Will Kriner Cash start hiring MBAs to turnaround failing schools?

Buffalo is a city full of hope that newly installed Superintendent Kriner Cash can provide leadership in a district that is badly in need of sweeping reform. With new receivership powers over the district’s most chronically underperforming schools, Cash has unprecedented abilities to unilaterally rewrite policy, restructure schools, and to redesign curriculum.

Mismanagement and poor decisions around resource allocation have dogged the district for the last two decades, prompting some activists and education reformers to advocate for the hiring of MBAs rather than doctorates in education to run schools and to staff the bulk of the central office. Professionals with training in management will be more attentive to operating metrics, the quality of service delivery, and performance benchmarks rather than on pedagogy, advocates argue.

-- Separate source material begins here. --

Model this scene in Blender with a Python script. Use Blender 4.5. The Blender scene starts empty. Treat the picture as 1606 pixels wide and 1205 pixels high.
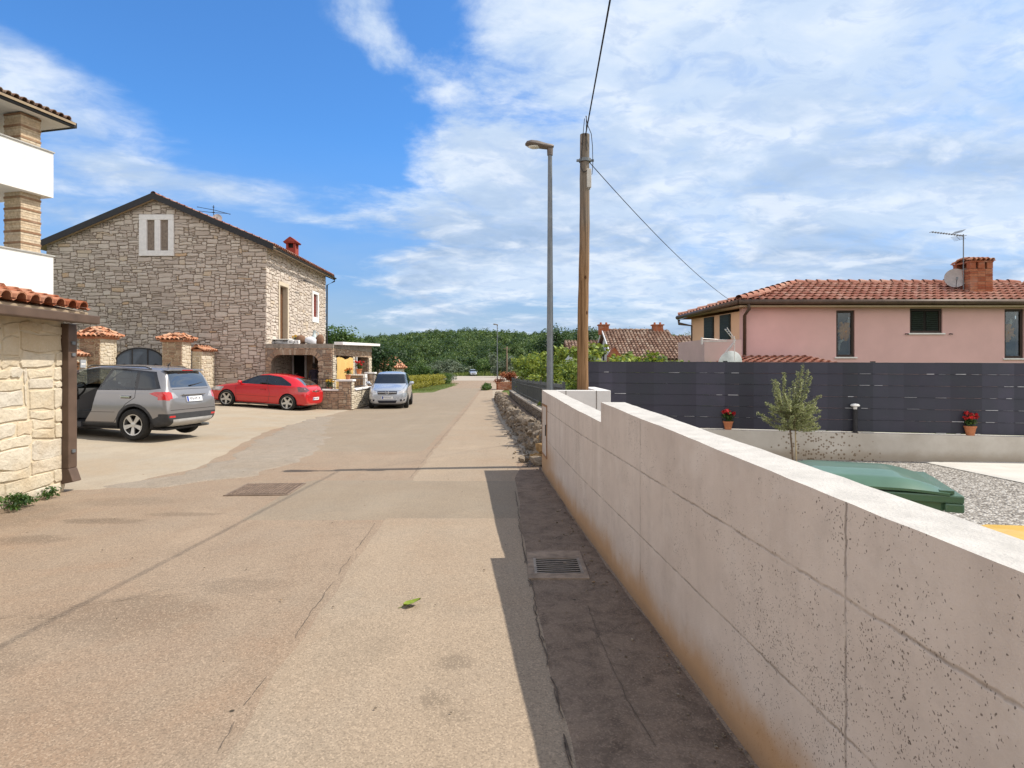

“We have a stifling bureaucracy that is dominated by political union bosses. What the district needs are innovators who have absolutely no experience in education — who bring outside the box ideas from the private sector,” explains a former board member who asked not to be named. “We need management minded people with turnaround plans.”

Those policy changes would attract national acclaim. Breaking the union stranglehold that has opposed even incremental reforms will allow for new innovation in an industry that has been dominated by a centralized public monopoly since the 1930s.  The mass production, mass standardization model of public education must be reinvented.

Public education should be tailored to fit the precise needs of every student, by specializing curriculum offerings and service delivery. The only way to do it at an affordable scale is to create the market structures that encourage innovation and specialization. When schools compete for students, they will specialize curriculum and service offerings around the unique needs of given subsegments of the student body. That kind of specialization will allow a better education for every child and a more meaningful experience for each family.

Equipping district schools with MBAs will posture them to compete in this marketplace for K-12 education. Whether this marketplace emerges in the form of an explicit voucher or in the form of a transfer payment system based largely on per capita enrollment, the competitive incentive structures must be clear and cause precisely the behavior that we want to encourage (that is, the customization of services and the specialization of curriculum offerings around the interests of self-selected subsegments of the student population).

In that environment — if district schools are to survive at all — they must be led by management professionals rather than by union controlled bureaucrats. Otherwise, consumers will vote with their feet and opt for parochial, charter, private, independent, boarding, and suburban schools. The creative destruction of the market will allow the best options to prevail and bad options will disappear.